We—as young people, workers, and women of the working class—are against any policy that divides our class, be it national, religious, racial or based on gender. We are internationalists because the working class cannot organize itself on a national basis to defeat an international enemy. Therefore, we are not only supporting our fellow migrants, who are looking for what imperialism has denied them in their countries of origin—we are for the abolition of all the borders, that only serve to weaken us in the face of our true enemies: the oligarchy and American imperialism.

Internationalism and socialism!

Mexico is not a country that can offer Central American migrants a paradise on earth; it is a country that is being devastated by the most brutal violence and poverty: the result of the same policies that overwhelmed the Central American peoples in decades past.

Mexicans, more than anyone else, know perfectly well what it means to emigrate to find better living conditions. More than 900,000 Mexicans have been displaced by the war against drug trafficking and there are more than 20 million Mexicans living in the United States illegally. Mexicans also understand perfectly well what violence means, because in Mexico, 30,000 people have disappeared and more than 300,000 have been killed in the last 12 years. The Mexican working class does not buy the story that the Central Americans are coming to take away our jobs, because right now there is no work for the Mexicans themselves! We are united because their demands are our demands, because their path is our path, because their lives are our lives.

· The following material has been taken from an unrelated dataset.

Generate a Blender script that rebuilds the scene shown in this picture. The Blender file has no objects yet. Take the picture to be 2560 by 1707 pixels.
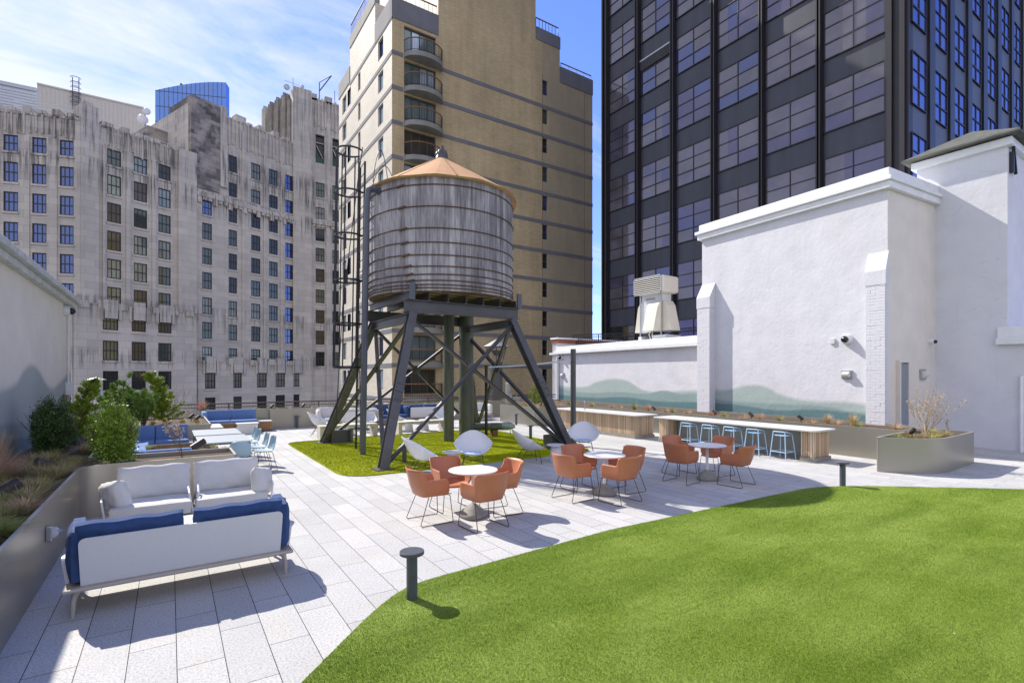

Only the unity of the Central American, Mexican and Latin American peoples will be able to overthrow the capitalist system, which prevents us from living happily in our lands. The working class is one, anywhere in the world: including the United States, Canada and other developed countries. We are internationalists because we believe that we have more in common with any worker in the world than with the rapacious bourgeoisie of Mexico or any Central American country. Our struggle is the struggle of all the exploited across the globe.